- United States
- N.J.
- Letter
You cannot imprison vulnerable people and then draft them. Period.
To: Sen. Kim, Rep. Kean, Sen. Booker
From: A verified voter in Budd Lake, NJ
March 16
Reports and proposals suggesting that undocumented migrants could be detained and then declared eligible for military conscription represent a profound violation of the Constitution and the most basic principles of law.
The United States government cannot lawfully detain people outside of due process and then compel them into military service. Conscription under U.S. law applies to those registered with the Selective Service system, and it exists within a framework of legal rights and obligations tied to citizenship and lawful status. Detaining undocumented migrants and coercing them into service would amount to forced labor under threat of confinement—something the Thirteenth Amendment explicitly forbids.

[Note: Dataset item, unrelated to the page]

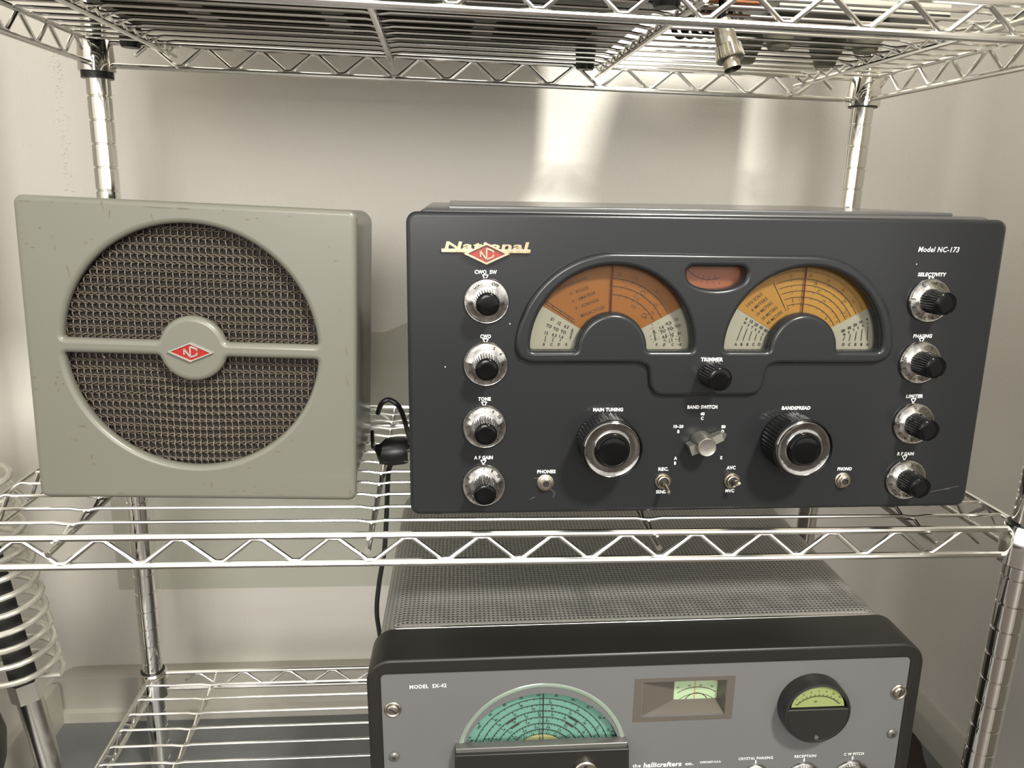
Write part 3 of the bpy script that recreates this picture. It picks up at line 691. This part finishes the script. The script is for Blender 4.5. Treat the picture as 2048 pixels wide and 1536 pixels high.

Beyond the constitutional violation, such a policy would weaponize immigration enforcement and transform detention facilities into pipelines for involuntary military service. That is incompatible with a democratic society governed by the rule of law.
Congress must immediately and unequivocally reject any attempt to use immigration detention as leverage for military conscription. Clarify the law, prohibit this practice, and conduct oversight to ensure that no agency of the federal government is even contemplating such a policy.
The Constitution does not permit the government to imprison vulnerable people and then draft them. If such an idea is circulating within the executive branch, it must be stopped now.